Justice Alusine Sesay, presiding at the Freetown High Court, last Friday, 5 August, sentenced one Victorino Fayiah Joseph, a Traffic Warden of the Sierra Leone Road Safety Authority(SLRSA) to three years imprisonment or pay an alternative fine of Le30 million.

The sentence came after he was found guilty of corruption following a successful prosecution by the anti-graft body.

The accused had been charged with two counts of accepting bribe and soliciting an advantage, contrary to section 28(2) of the Anti-Corruption Act of 2008. The section stipulates that “Any public officer who solicits, accepts, or obtains or agrees to accept or attempts to obtain for himself without lawful consideration or for a consideration which he knows or has reason to believe to be inadequate, any advantage as an inducement to or reward for or otherwise on account of his duty shall be guilty of corruption.”

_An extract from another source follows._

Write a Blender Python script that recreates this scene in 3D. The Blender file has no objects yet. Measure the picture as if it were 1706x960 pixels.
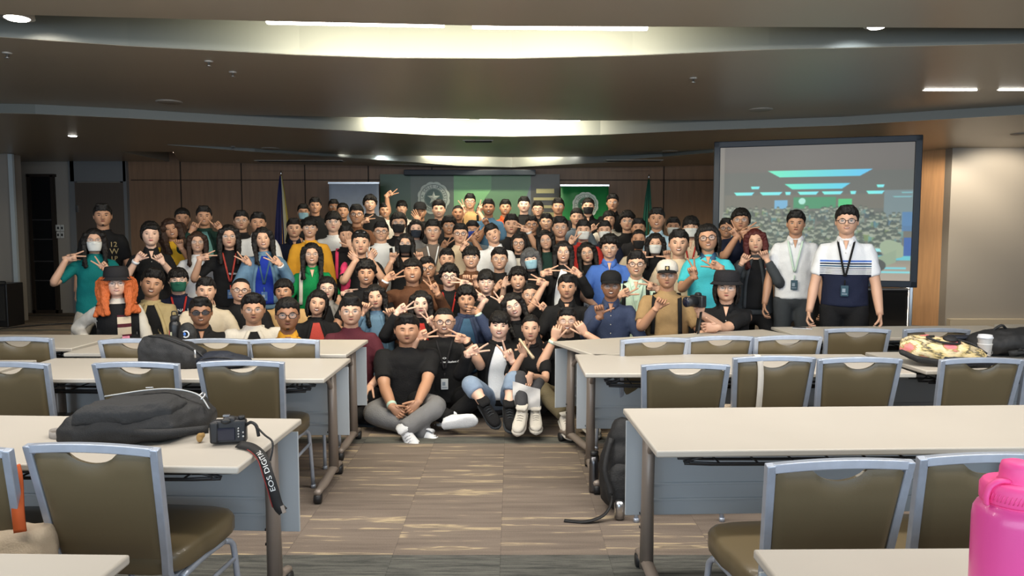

The ACC prosecutor said that on 31 March, 2014 their investigators were tipped off by one Thomas Jalloh, who had alleged that on 29 March, 2014 the convict solicited the sum of Le800,000 from him at the SLRSA office on Kissy Road in Freetown. The money was payment for unclamping a vehicle with registration No. AIB 635.

ACC prosecutors maintained that Thomas Jalloh was able to negotiate a down payment of Le500, 000, and that they conducted a successful sting operation at the SLRSA offices on Kissy Road, leading to the arrest of the convict, who had on him Le400, 000, money he had apparently collected from the informant to unclamp the vehicle.

In his plea of mitigation after he was found guilty, Joseph asked the court to have mercy on him and promised never to repeat the act again.

He informed the court that he is 33, married with five children, while the wife is currently pregnant.

His lawyer, S.T.G. Saquee, informed the court that his client is a first time offender and pleaded with the judge not to impose a custodian sentence.

But ACC prosecutor Emmanuel Koivaya Amara told the court that corruption was on the increase in the country and insisted that the judge should pronounce a custodian sentence on the accused as stipulated in the ACC Act, in a bid to send a strong message to the public.

The trial judge though concluded thus: “I have listened to both sides, am aware of the fact that the accused is a first time offender and I am also aware of the fact that the convict had wasted the court’s time. I acquit and discharge the accused on the first count, and found him guilty on count two, and I sentence him to three years imprisonment or pay Le30 million, and the accused should return the Le500, 000 to Thomas Jalloh.”

It is not immediately known whether the convict will pay the fine or elect to serve the jail term.